What you are asked to do: Extract only the lines running from the top of the entries to the line that holds "R = math.radians". Include that line and omit the pictures.

Data supplied:
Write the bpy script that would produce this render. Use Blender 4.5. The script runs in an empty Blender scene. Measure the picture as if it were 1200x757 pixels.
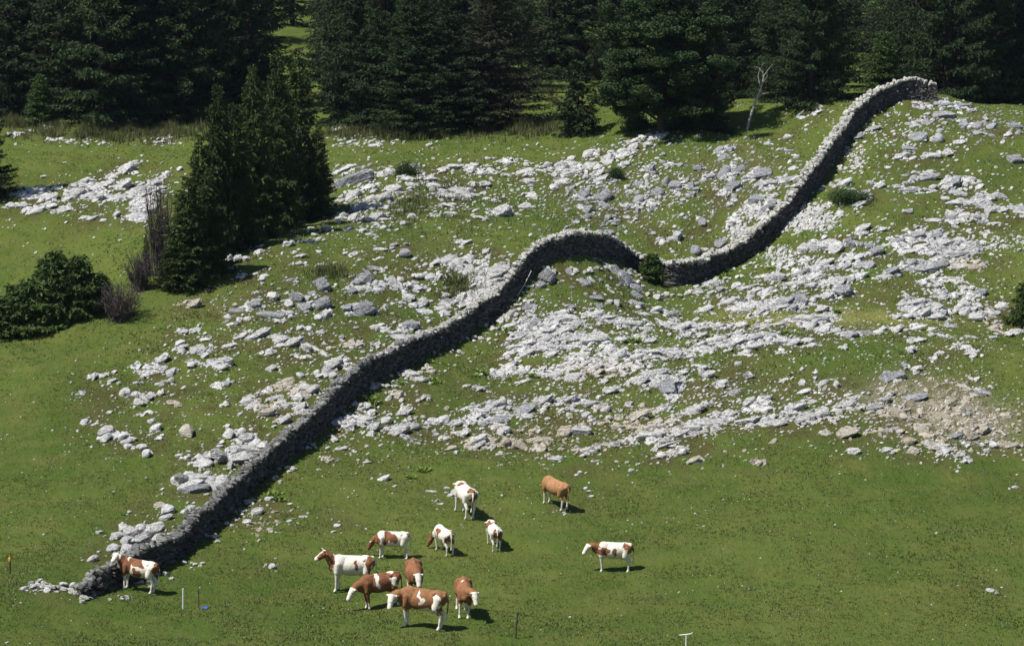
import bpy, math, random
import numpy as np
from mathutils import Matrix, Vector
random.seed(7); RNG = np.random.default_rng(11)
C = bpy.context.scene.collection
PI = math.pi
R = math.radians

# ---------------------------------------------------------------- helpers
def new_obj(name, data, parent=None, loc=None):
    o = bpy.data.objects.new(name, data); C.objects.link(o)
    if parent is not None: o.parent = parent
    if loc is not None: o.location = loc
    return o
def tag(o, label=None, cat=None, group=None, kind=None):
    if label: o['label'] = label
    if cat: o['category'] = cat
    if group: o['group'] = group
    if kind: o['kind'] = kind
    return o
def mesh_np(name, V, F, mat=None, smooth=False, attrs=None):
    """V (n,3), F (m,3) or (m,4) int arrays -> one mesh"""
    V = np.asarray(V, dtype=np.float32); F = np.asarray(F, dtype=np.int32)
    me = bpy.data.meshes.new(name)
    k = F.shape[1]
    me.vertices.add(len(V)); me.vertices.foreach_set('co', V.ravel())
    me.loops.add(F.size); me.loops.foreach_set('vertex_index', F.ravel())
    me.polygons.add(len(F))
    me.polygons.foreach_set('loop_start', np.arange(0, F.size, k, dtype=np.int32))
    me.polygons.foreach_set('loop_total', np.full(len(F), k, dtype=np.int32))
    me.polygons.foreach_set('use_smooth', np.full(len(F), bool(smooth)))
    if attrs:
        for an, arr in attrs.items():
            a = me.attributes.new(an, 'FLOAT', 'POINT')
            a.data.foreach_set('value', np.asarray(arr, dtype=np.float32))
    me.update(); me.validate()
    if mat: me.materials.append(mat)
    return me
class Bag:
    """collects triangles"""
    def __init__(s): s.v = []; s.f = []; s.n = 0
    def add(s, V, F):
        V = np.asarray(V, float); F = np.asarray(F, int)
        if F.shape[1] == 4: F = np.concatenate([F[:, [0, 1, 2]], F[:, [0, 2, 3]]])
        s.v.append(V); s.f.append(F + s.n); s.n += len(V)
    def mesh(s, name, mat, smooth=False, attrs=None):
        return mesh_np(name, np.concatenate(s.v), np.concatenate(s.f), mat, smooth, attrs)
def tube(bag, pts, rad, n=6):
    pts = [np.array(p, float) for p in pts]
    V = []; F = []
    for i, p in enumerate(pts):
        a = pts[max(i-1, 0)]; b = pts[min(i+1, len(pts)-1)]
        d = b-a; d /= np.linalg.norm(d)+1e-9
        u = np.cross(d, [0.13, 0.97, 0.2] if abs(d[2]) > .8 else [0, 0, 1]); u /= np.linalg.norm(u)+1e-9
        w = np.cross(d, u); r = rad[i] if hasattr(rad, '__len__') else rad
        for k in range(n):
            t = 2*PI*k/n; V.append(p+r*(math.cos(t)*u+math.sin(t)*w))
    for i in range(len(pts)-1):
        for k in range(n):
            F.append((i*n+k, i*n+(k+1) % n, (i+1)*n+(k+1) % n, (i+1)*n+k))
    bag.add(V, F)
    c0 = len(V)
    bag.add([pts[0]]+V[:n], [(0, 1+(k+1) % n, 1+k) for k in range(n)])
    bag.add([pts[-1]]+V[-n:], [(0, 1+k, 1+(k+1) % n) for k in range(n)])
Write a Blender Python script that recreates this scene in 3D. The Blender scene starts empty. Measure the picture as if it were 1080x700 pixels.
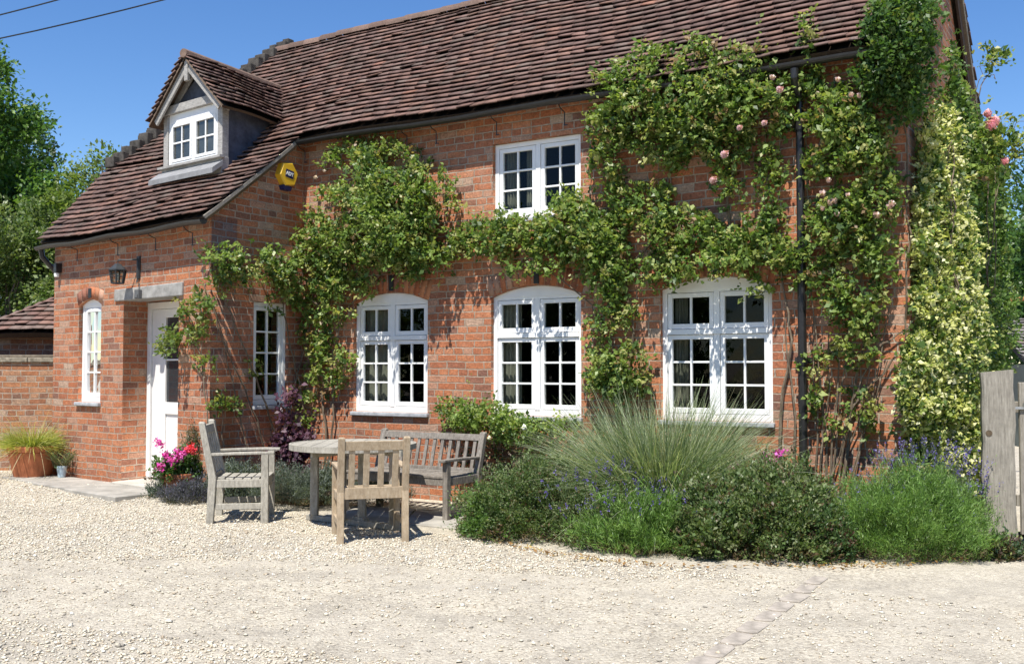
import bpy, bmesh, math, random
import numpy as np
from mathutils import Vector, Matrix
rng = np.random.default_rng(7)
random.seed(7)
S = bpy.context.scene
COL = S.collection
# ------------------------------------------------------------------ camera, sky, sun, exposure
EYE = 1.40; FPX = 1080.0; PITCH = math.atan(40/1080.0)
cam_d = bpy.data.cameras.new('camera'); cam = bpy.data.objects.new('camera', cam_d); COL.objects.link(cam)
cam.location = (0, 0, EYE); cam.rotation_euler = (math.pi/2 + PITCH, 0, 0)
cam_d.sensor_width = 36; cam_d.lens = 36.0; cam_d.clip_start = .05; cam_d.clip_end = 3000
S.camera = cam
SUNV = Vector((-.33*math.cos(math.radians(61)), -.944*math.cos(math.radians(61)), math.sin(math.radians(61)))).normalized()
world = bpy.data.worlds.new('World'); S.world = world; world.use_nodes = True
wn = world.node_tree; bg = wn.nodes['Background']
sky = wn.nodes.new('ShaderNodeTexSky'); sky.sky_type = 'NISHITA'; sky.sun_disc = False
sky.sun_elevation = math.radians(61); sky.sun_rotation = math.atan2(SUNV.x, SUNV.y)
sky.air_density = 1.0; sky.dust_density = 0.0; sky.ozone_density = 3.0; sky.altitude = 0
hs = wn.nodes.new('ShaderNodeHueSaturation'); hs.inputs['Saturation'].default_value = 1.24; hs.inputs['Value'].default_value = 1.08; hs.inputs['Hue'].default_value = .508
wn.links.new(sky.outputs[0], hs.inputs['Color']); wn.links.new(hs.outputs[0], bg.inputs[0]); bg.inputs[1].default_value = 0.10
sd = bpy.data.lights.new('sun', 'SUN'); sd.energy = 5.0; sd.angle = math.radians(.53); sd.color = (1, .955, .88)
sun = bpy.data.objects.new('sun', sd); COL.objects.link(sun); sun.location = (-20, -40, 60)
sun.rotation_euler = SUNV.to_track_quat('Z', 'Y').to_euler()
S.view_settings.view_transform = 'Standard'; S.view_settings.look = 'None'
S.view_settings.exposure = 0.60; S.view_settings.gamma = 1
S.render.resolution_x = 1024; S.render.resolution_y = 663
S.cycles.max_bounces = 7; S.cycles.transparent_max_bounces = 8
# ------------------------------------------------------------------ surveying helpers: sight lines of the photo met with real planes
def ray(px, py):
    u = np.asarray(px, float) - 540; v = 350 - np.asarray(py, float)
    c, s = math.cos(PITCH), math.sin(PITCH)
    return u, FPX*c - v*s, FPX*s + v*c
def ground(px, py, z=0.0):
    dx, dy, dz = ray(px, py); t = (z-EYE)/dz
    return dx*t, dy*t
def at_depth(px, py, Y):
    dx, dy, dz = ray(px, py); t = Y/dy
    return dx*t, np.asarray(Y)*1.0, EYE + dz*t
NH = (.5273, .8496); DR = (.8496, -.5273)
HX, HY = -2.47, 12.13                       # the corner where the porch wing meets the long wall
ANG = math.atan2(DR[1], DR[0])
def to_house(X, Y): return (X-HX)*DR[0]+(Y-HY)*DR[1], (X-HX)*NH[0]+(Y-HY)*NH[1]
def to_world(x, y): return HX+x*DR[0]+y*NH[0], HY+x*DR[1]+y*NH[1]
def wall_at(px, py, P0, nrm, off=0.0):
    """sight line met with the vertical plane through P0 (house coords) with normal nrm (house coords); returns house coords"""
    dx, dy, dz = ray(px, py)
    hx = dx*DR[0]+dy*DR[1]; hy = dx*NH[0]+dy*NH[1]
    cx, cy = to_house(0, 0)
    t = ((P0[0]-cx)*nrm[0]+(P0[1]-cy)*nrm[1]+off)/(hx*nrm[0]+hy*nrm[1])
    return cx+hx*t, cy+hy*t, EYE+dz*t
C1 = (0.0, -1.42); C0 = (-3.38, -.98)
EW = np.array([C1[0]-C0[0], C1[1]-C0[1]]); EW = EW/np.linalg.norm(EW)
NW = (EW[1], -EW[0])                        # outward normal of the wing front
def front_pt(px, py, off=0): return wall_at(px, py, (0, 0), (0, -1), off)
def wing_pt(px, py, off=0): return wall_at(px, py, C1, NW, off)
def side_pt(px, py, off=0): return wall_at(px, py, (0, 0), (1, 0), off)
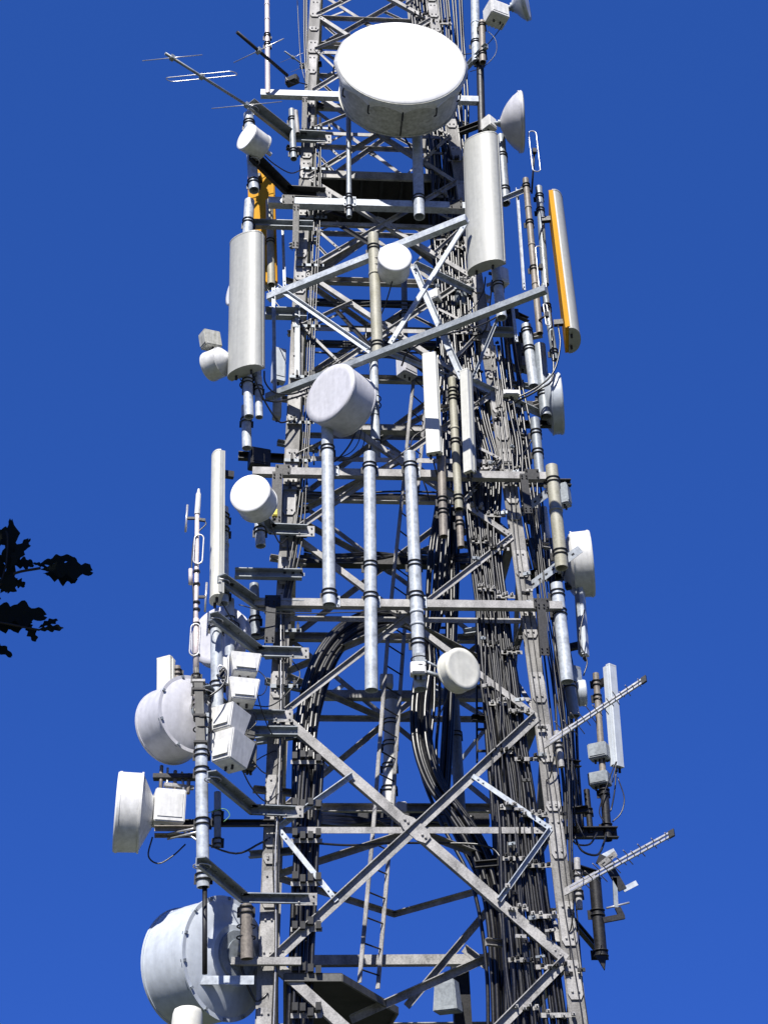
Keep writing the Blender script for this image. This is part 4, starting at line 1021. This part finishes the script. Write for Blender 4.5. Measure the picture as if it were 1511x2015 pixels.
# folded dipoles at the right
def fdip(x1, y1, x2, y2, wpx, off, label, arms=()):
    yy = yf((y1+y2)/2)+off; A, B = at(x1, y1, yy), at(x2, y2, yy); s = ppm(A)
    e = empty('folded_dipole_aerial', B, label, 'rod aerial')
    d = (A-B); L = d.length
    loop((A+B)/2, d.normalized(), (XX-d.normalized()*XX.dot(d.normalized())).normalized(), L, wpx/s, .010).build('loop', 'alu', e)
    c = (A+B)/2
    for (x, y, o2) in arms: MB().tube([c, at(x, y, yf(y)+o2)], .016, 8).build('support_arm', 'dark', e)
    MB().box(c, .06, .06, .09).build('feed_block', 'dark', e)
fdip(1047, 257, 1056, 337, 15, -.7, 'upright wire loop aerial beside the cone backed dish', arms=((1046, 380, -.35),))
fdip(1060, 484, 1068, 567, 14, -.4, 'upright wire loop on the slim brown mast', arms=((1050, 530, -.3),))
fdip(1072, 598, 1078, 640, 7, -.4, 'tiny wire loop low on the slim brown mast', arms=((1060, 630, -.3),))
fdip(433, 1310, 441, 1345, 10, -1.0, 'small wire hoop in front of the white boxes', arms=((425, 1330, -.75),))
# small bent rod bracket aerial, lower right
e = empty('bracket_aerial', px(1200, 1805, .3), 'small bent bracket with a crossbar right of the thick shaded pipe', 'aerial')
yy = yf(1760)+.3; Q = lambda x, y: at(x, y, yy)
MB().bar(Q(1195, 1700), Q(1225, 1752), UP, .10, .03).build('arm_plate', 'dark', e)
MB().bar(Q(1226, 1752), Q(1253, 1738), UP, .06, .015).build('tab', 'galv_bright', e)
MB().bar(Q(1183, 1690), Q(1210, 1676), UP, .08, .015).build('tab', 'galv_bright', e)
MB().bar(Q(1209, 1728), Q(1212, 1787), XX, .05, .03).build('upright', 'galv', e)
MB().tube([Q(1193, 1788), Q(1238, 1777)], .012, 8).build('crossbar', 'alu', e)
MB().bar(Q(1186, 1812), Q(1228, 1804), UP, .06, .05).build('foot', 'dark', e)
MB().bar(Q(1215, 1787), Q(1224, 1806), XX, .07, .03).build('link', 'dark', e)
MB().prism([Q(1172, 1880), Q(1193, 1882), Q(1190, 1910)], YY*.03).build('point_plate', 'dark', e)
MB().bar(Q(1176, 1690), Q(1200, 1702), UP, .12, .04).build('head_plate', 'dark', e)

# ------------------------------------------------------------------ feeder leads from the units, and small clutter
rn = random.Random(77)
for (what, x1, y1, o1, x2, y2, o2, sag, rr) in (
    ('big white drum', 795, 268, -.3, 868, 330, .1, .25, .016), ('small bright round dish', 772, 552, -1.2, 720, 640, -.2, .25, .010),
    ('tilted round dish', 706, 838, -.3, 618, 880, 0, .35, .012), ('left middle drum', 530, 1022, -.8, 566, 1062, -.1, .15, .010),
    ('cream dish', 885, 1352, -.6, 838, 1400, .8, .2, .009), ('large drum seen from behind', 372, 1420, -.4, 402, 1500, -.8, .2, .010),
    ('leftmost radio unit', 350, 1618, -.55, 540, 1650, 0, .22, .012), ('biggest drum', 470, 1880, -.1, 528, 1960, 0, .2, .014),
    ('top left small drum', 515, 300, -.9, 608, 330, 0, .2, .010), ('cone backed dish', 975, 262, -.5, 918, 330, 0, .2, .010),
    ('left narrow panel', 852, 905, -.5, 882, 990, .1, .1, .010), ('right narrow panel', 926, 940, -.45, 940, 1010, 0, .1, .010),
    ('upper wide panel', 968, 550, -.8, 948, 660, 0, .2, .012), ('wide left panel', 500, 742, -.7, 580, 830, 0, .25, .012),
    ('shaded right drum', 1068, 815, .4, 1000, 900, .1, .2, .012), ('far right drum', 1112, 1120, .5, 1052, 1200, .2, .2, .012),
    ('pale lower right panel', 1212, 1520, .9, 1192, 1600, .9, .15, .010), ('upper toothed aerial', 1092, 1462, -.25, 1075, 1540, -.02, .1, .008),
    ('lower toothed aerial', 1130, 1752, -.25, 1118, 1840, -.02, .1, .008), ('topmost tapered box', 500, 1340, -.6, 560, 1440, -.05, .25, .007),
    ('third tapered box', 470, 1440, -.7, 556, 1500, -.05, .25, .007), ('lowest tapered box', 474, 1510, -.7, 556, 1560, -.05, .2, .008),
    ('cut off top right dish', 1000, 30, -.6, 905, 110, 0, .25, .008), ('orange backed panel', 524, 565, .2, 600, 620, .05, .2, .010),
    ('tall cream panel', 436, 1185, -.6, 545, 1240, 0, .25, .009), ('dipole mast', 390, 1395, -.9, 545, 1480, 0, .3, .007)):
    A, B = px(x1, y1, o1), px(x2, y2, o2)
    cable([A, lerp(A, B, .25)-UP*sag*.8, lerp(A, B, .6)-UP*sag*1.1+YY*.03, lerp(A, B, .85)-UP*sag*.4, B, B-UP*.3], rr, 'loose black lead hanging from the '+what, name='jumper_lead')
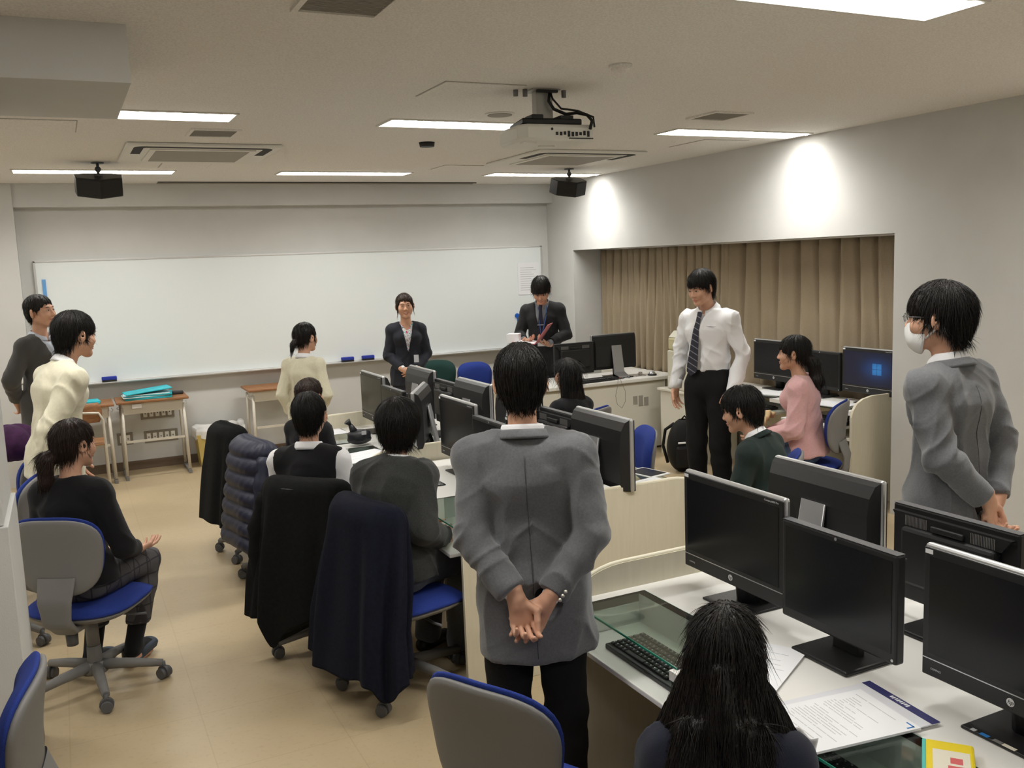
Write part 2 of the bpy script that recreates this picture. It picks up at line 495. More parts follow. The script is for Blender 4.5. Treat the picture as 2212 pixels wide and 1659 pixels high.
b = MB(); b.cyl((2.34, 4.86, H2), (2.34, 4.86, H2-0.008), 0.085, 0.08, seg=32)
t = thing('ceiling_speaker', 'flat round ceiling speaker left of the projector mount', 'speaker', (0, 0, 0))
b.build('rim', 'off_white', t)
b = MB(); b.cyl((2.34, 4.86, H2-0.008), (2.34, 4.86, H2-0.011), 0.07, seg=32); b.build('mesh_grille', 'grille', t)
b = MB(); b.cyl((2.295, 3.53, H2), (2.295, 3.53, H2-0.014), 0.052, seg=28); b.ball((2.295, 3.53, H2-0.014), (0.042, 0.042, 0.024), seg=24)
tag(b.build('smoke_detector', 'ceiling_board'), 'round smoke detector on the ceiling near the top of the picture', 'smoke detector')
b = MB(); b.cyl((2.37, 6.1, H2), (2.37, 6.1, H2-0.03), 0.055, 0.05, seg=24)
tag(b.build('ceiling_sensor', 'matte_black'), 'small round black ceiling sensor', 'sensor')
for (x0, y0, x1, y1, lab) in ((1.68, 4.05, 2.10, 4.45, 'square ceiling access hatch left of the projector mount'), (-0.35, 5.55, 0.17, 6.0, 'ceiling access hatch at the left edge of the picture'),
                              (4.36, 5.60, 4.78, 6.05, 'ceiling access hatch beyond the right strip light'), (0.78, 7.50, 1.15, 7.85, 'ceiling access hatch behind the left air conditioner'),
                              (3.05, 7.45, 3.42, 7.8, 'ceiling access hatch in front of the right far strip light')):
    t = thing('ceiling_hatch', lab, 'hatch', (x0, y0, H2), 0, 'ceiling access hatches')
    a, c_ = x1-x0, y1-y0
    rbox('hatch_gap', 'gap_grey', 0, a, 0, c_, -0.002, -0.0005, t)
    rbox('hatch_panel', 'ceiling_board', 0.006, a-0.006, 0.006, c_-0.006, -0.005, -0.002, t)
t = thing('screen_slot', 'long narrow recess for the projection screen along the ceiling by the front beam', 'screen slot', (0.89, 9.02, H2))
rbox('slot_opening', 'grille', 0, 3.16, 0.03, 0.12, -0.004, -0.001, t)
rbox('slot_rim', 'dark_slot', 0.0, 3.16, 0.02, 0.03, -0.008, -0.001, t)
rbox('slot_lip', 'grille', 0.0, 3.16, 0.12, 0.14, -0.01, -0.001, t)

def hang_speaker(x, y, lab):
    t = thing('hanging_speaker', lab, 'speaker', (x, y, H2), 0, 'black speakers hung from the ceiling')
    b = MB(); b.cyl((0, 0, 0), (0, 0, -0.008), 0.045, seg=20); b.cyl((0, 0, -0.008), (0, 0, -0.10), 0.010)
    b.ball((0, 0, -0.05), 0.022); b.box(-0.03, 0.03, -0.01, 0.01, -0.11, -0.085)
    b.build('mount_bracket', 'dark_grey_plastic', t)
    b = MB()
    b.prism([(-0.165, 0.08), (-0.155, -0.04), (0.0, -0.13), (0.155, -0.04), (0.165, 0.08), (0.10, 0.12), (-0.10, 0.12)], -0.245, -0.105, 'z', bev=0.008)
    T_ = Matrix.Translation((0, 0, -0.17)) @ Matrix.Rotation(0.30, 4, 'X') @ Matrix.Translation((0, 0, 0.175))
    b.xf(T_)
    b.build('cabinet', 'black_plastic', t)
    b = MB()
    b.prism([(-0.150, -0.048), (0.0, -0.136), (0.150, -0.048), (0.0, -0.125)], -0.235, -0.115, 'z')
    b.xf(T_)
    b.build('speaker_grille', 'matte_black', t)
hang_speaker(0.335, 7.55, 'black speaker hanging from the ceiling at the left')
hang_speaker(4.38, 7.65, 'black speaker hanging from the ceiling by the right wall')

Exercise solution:
Write the bpy script that would produce this render. Use Blender 4.5. The script runs in an empty Blender scene. Measure the picture as if it were 1200x757 pixels.
import bpy, math, random
import numpy as np
from mathutils import Matrix, Vector
random.seed(7); RNG = np.random.default_rng(11)
C = bpy.context.scene.collection
PI = math.pi
R = math.radians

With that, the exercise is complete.